Sunday, September 14, 2008

Gothic

Danielle asked me what I thought about the Gothic a while back. Well I just found this neat quote from Judith Halberstam's "Skin Shows," where the argument is that the Gothic is a kind of transvestite genre that undermines notions of normalcy and "natural" with its costumey excess.

The quote: “Gothic novels try to condemn the perverted/monstrous, but seem inextricably obsessed with the monstrous - & in the few moments that they are allowed to part – they show the constructedness of monstrosity, undermining the separation all together…”

This seems to fit David Lynch's films pretty perfectly. I just wrote an essay about Lynch for an anthology where I argue that all his films are warnings about the dangers of art.

4 Comments:

Blogger Jeremy Stewart said...

Love to read your essay sometime.
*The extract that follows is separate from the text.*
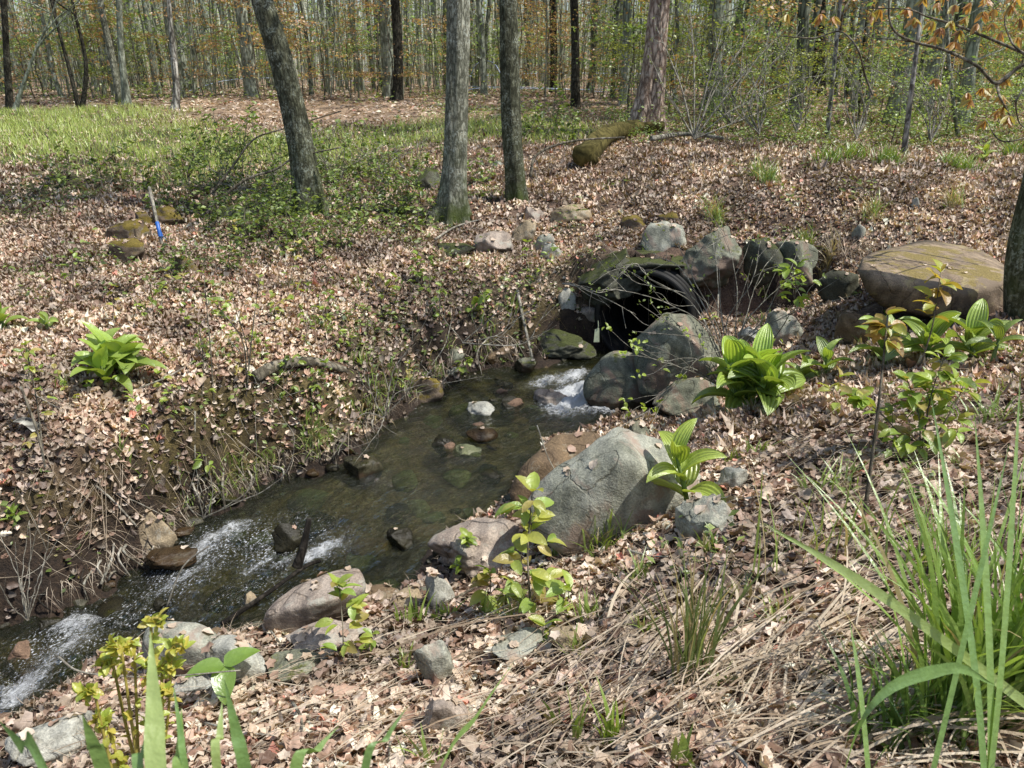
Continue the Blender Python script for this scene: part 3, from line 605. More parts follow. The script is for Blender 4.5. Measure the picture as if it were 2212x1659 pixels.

I had a dream in 1999 that David Lynch and I were on a rollercoaster together and that he was a frightening oracle telling me that the real meaning of the second commandment is that thou shalt not perceive life where there is none. So that eerie feeling that photographs are looking at you that one perhaps sometimes feels is strictly verboten. Maybe.

But I am just observing that my dream agrees with your thesis. So if possible, I'd like to see the arguments.

11:55 PM  
Blogger Johannes said...

Yes, I think your dream would fit nicely with my essay.

My essay is also partly based on an Aaron Kunin essay about the decoration and cruelty (forthcoming in Modernism/Modernity)) in which he discusses "The Yellow Wallpaper" which suddenly struck me as incredibly Lynchian (except in Lynch it's more velvet curtains and zigzag floor patterns) and behind it you find the dopenganger.

6:34 AM  
Anonymous Anonymous said...

Oh, yes! When will the essay/anthology become available, Johannes?

I've also had several dreams about David Lynch, one of the few "public personas" that have ever appeared in my dreams. In one of them, an editor for whom I used to work was embodied as an evil BOB-ish killer, who had put Laura Palmer's blue head, as if it were a wig mannequin head, in a transparent glass box -- some kind of macabre exhibit.

Obviously, in a Jungian interpretation of this, "the editor" is an aspect of myself, as is the head of Laura Palmer. ("Bring me the head of Laura Palmer!")

"Boxing Angela"...

This also definitely fits in with your premise!

8:08 PM  
Blogger Johannes said...

I'm not sure when the book is coming out, I just handed the essay in. Probably it will be a while, but I will announce it on this website.